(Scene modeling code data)
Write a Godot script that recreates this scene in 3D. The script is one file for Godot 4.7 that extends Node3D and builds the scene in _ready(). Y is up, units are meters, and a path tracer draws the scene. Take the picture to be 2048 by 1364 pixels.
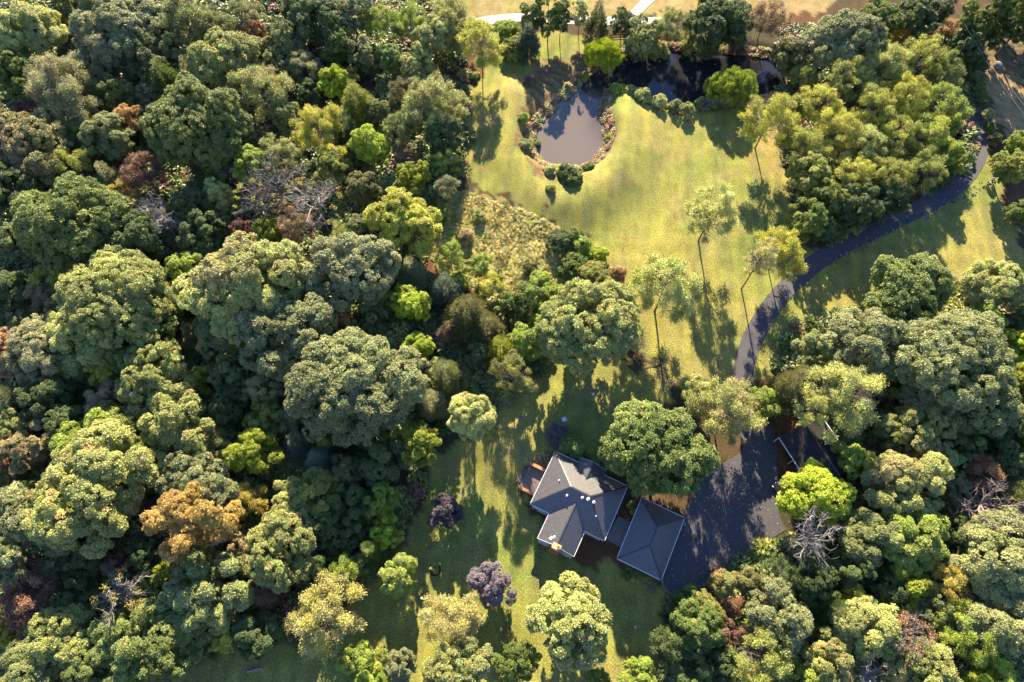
extends Node3D

const SUN_ELEVATION := 26.5
const WATER_LEVEL := 0.75

var rng := RandomNumberGenerator.new()
var wobble := FastNoiseLite.new()
var patch := FastNoiseLite.new()
var names := {}
var mats := {}
var tufts := {}
var trunks: Array[Mesh] = []
var limbs := {}
var pond: PackedVector2Array
var dam: PackedVector2Array

# real-world leaf and bark colours, linear values
var palette := {
	"darkgreen": Color(0.099, 0.143, 0.033), "darkgrey": Color(0.138, 0.168, 0.053), "green": Color(0.149, 0.199, 0.029), "freshgreen": Color(0.176, 0.240, 0.045),
	"oakgreen": Color(0.198, 0.245, 0.053), "greygreen": Color(0.226, 0.255, 0.078), "grey": Color(0.275, 0.291, 0.119), "palegrey": Color(0.330, 0.326, 0.139),
	"palegreen": Color(0.352, 0.372, 0.102), "paleyellow": Color(0.450, 0.470, 0.140), "yellowgreen": Color(0.300, 0.375, 0.045), "bright": Color(0.390, 0.468, 0.026),
	"goldgreen": Color(0.280, 0.315, 0.021), "yellow": Color(0.500, 0.490, 0.060), "oliveyellow": Color(0.310, 0.330, 0.060), "olive": Color(0.198, 0.194, 0.054),
	"gold": Color(0.460, 0.360, 0.065), "goldorange": Color(0.500, 0.330, 0.085), "palegold": Color(0.450, 0.410, 0.140), "orange": Color(0.480, 0.270, 0.080),
	"rust": Color(0.340, 0.170, 0.085), "salmon": Color(0.588, 0.308, 0.140), "redbrown": Color(0.224, 0.112, 0.067), "tan": Color(0.400, 0.288, 0.144),
	"purple": Color(0.120, 0.090, 0.102), "palepurple": Color(0.220, 0.175, 0.195), "twigpurple": Color(0.200, 0.160, 0.140), "twigbrown": Color(0.195, 0.128, 0.083),
	"bluegreen": Color(0.130, 0.180, 0.100), "straw": Color(0.66, 0.51, 0.15), "palebark": Color(0.400, 0.370, 0.330), "pinkbark": Color(0.380, 0.300, 0.260)}


func _ready():
	# ---- camera, sky, sun, exposure
	var cam := Camera3D.new()
	cam.name = "camera"
	cam.position = Vector3(0, 110, 0)
	cam.rotation_degrees = Vector3(-66, 0, 0)
	cam.fov = rad_to_deg(2.0 * atan(682.0 / 1330.0))
	cam.near = 1.0
	cam.far = 4000.0
	add_child(cam)
	var env := Environment.new()
	env.background_mode = Environment.BG_SKY
	var sky_mat := ProceduralSkyMaterial.new()
	sky_mat.sky_top_color = Color(0.32, 0.47, 0.73)
	sky_mat.sky_horizon_color = Color(0.8, 0.83, 0.86)
	sky_mat.sky_curve = 0.16
	sky_mat.ground_bottom_color = Color(0.2, 0.2, 0.14)
	sky_mat.ground_horizon_color = Color(0.6, 0.64, 0.66)
	sky_mat.sky_energy_multiplier = 0.74
	sky_mat.ground_energy_multiplier = 0.74
	var sky := Sky.new()
	sky.sky_material = sky_mat
	env.sky = sky
	env.tonemap_mode = Environment.TONE_MAPPER_LINEAR
	env.tonemap_exposure = 4.95
	env.sdfgi_enabled = true
	env.ssao_enabled = true
	env.ssil_enabled = true
	var we := WorldEnvironment.new()
	we.name = "world_environment"
	we.environment = env
	add_child(we)
	var sun := DirectionalLight3D.new()
	sun.name = "sun"
	sun.light_color = Color(1.0, 0.935, 0.81)
	sun.light_energy = 1.55
	sun.light_angular_distance = 0.5
	sun.shadow_enabled = true
	sun.rotation_degrees = Vector3(-SUN_ELEVATION, 181, 0)
	add_child(sun)

	rng.seed = 7
	wobble.seed = 3
	wobble.frequency = 0.09
	wobble.fractal_octaves = 3
	patch.seed = 11
	patch.frequency = 0.03
	patch.fractal_octaves = 4
	make_materials()
	make_tufts()
	make_wood()

	# ---- ground, water, drive
	pond = PackedVector2Array([Vector2(17.6, -112.3), Vector2(13.6, -107.3), Vector2(10.3, -103.8), Vector2(7.5, -100.2), Vector2(5.5, -96.7), Vector2(4.8, -93.7), Vector2(5.2, -91.1), Vector2(6.7, -88.9), Vector2(9.3, -87.8), Vector2(11.8, -87.5), Vector2(14.4, -87.9), Vector2(16.6, -89.6), Vector2(18.1, -91.8), Vector2(19.0, -94.4), Vector2(18.9, -97.7), Vector2(18.4, -101.3), Vector2(18.9, -105.5), Vector2(20.3, -107.9), Vector2(22.9, -109.2), Vector2(25.5, -108.6), Vector2(28.6, -106.6), Vector2(32.7, -104.4), Vector2(36.9, -103.3), Vector2(42.3, -104.1), Vector2(48.9, -105.2), Vector2(54.5, -106.6), Vector2(59.2, -109.2), Vector2(60.5, -113.8), Vector2(56.1, -117.1), Vector2(47.4, -118.6), Vector2(37.5, -119.2), Vector2(29.7, -119.2), Vector2(23.4, -116.8), Vector2(19.9, -114.4)])
	dam = PackedVector2Array([Vector2(0.4, -103.4), Vector2(-0.2, -96.0), Vector2(0.8, -88.2), Vector2(4.2, -81.1), Vector2(7.5, -78.2), Vector2(11.4, -77.5), Vector2(16.4, -79.6), Vector2(20.8, -84.3), Vector2(23.8, -90.1), Vector2(23.5, -97.3)])
	make_ground()
	make_water()
	make_drive()
	# ---- buildings
	make_house()
	make_garage()
	make_shed()
	# ---- trees
	plant_trees()
	# ---- ground cover and small things
	make_cover()
	make_small_things()


# ------------------------------------------------------------------ helpers
func numbered(called: String) -> String:
	var n: int = names.get(called, 0)
	names[called] = n + 1
	return called if n == 0 else "%s_%03d" % [called, n]


func thing(called: String, label: String, category: String, at := Vector3.ZERO, turn := 0.0, group := "") -> Node3D:
	var o := Node3D.new()
	o.name = numbered(called)
	add_child(o)
	o.position = at
	o.rotation.y = turn
	mark(o, label, category, group)
	return o


func mark(o: Node, label: String, category: String, group := ""):
	o.set_meta("label", label)
	o.set_meta("category", category)
	if group:
		o.set_meta("group", group)


func part(called: String, mesh: Mesh, mat: Material, parent: Node3D, at := Transform3D()) -> MeshInstance3D:
	var m := MeshInstance3D.new()
	m.name = called if parent != self else numbered(called)
	m.mesh = mesh
	m.material_override = mat
	m.transform = at
	parent.add_child(m, true)
	return m


func built(called: String, st: SurfaceTool, mat: Material, parent: Node3D) -> MeshInstance3D:
	st.generate_normals()
	return part(called, st.commit(), mat, parent)


func structure(called: String, st: SurfaceTool, mat: Material) -> MeshInstance3D:
	var m := built(called, st, mat, self)
	m.set_meta("kind", "structure")
	return m


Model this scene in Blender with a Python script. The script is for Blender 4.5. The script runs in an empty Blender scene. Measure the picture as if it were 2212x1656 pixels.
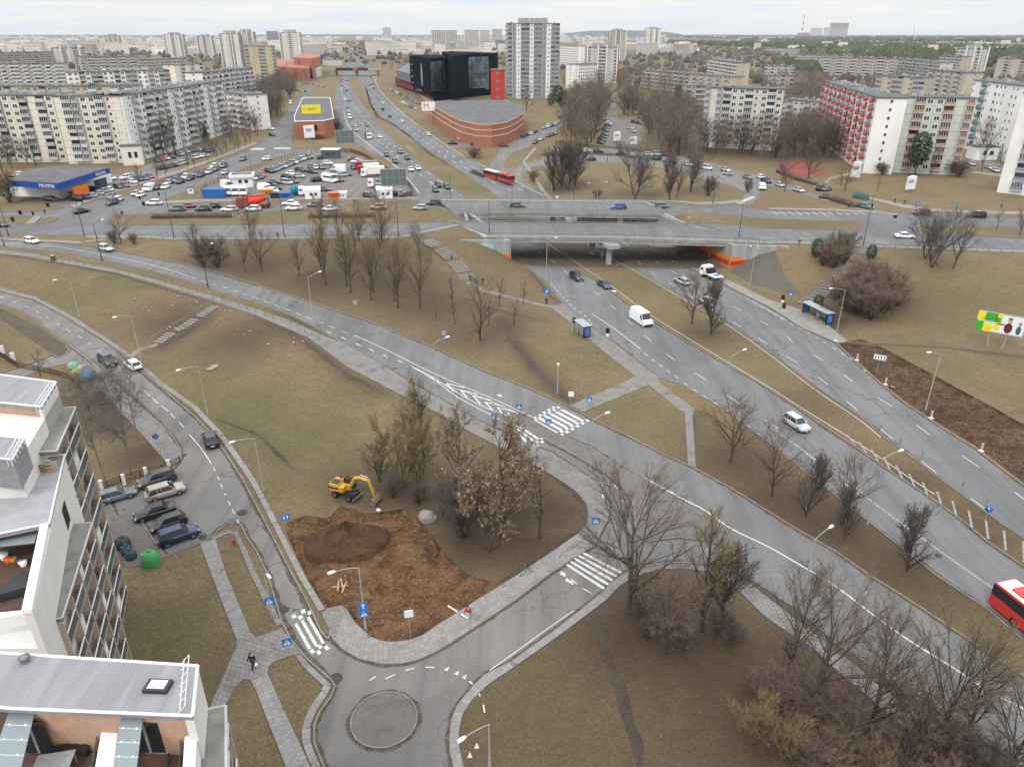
import bpy,bmesh,math,random
import numpy as np
from mathutils import Vector,Matrix,noise
from mathutils.geometry import delaunay_2d_cdt
from mathutils.bvhtree import BVHTree
random.seed(7);RNG=np.random.default_rng(7)
SC=bpy.context.scene;COL=SC.collection
PI=math.pi
# camera, sky, sun, exposure
CAMZ=52.0;PITCH=math.radians(25.5);FD=1583.8
cam=bpy.data.cameras.new('camera');cam_o=bpy.data.objects.new('camera',cam);COL.objects.link(cam_o)
cam.sensor_width=36;cam.sensor_fit='HORIZONTAL';cam.lens=36*FD/2212
cam.clip_start=.5;cam.clip_end=40000
cam_o.location=(0,0,CAMZ);cam_o.rotation_euler=(PI/2-PITCH,0,0)
SC.camera=cam_o
W_=bpy.data.worlds.new("World");SC.world=W_;W_.use_nodes=True
nt=W_.node_tree;nt.nodes.clear()
def N(t,kind,**kw):
 n=t.nodes.new(kind)
 for k,v in kw.items():setattr(n,k,v)
 return n
def math_n(t,op,a,b=None,c=None,clamp=False):
 n=N(t,'ShaderNodeMath',operation=op,use_clamp=clamp)
 for i,x in enumerate((a,b,c)):
  if x is None:continue
  if isinstance(x,(int,float)):n.inputs[i].default_value=x
  else:t.links.new(x,n.inputs[i])
 return n.outputs[0]
def mixc(t,f,a,b,blend='MIX'):
 n=N(t,'ShaderNodeMix',data_type='RGBA',blend_type=blend)
 for s,x in((n.inputs[0],f),(n.inputs[6],a),(n.inputs[7],b)):
  if isinstance(x,(int,float)):s.default_value=x
  elif isinstance(x,(tuple,list)):s.default_value=(*x[:3],1)
  else:t.links.new(x,s)
 return n.outputs[2]
SUN_EL,SUN_AZ=48,205
out=N(nt,'ShaderNodeOutputWorld');bg=N(nt,'ShaderNodeBackground');bg.inputs[1].default_value=0.1
sky=N(nt,'ShaderNodeTexSky',sky_type='NISHITA',sun_disc=False,sun_elevation=math.radians(SUN_EL),sun_rotation=math.radians(SUN_AZ))
tc=N(nt,'ShaderNodeTexCoord');sep=N(nt,'ShaderNodeSeparateXYZ');nt.links.new(tc.outputs['Generated'],sep.inputs[0])
zz=math_n(nt,'MAXIMUM',sep.outputs[2],0.0)
cie=math_n(nt,'MULTIPLY_ADD',math_n(nt,'MINIMUM',zz,1.0),14.5,8.0)
dv=math_n(nt,'ADD',zz,0.06)
cx=math_n(nt,'DIVIDE',sep.outputs[0],dv);cy=math_n(nt,'DIVIDE',sep.outputs[1],dv)
cmb=N(nt,'ShaderNodeCombineXYZ');nt.links.new(cx,cmb.inputs[0]);nt.links.new(cy,cmb.inputs[1])
nz=N(nt,'ShaderNodeTexNoise');nz.inputs['Scale'].default_value=.55;nz.inputs['Detail'].default_value=7;nz.inputs['Roughness'].default_value=.55;nz.inputs['Distortion'].default_value=.4
nt.links.new(cmb.outputs[0],nz.inputs['Vector'])
rmp=N(nt,'ShaderNodeMapRange',clamp=True);nt.links.new(nz.outputs[0],rmp.inputs[0])
rmp.inputs[1].default_value=.34;rmp.inputs[2].default_value=.62;rmp.inputs[3].default_value=0;rmp.inputs[4].default_value=1
cloud=mixc(nt,rmp.outputs[0],(.86,.92,1.0),(1.0,.99,.975))
vm=N(nt,'ShaderNodeVectorMath',operation='SCALE');nt.links.new(cloud,vm.inputs[0]);nt.links.new(cie,vm.inputs['Scale'])
skyc=mixc(nt,.93,sky.outputs[0],vm.outputs[0])
nt.links.new(skyc,bg.inputs[0]);nt.links.new(bg.outputs[0],out.inputs[0])
sun=bpy.data.lights.new('sun','SUN');sun.energy=1.3;sun.angle=math.radians(14);sun.color=(1,.96,.9)
sun_o=bpy.data.objects.new('sun',sun);COL.objects.link(sun_o)
az=math.radians(SUN_AZ);el=math.radians(SUN_EL)
sdir=Vector((math.sin(az)*math.cos(el),math.cos(az)*math.cos(el),math.sin(el)))
sun_o.rotation_euler=sdir.to_track_quat('Z','Y').to_euler()
SC.view_settings.view_transform='Standard';SC.view_settings.look='None';SC.view_settings.gamma=1
SC.view_settings.exposure=0.2
try:SC.view_settings.use_curve_mapping=False
except Exception:pass
SC.cycles.max_bounces=5;SC.cycles.diffuse_bounces=3;SC.cycles.transparent_max_bounces=8
SC.cycles.volume_bounces=0
# picture point -> place
SP,CP=math.sin(PITCH),math.cos(PITCH)
def W(x,y,z=0.0):
 xc=(x-1106)/FD;yc=(828-y)/FD
 dz=-SP+yc*CP;dy=CP+yc*SP
 t=(z-CAMZ)/dz
 return Vector((xc*t,dy*t,z))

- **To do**
Go through the listing above and work out how many lines contain the string "extends". Reply with the number alone.

- **Answer to this problem**
2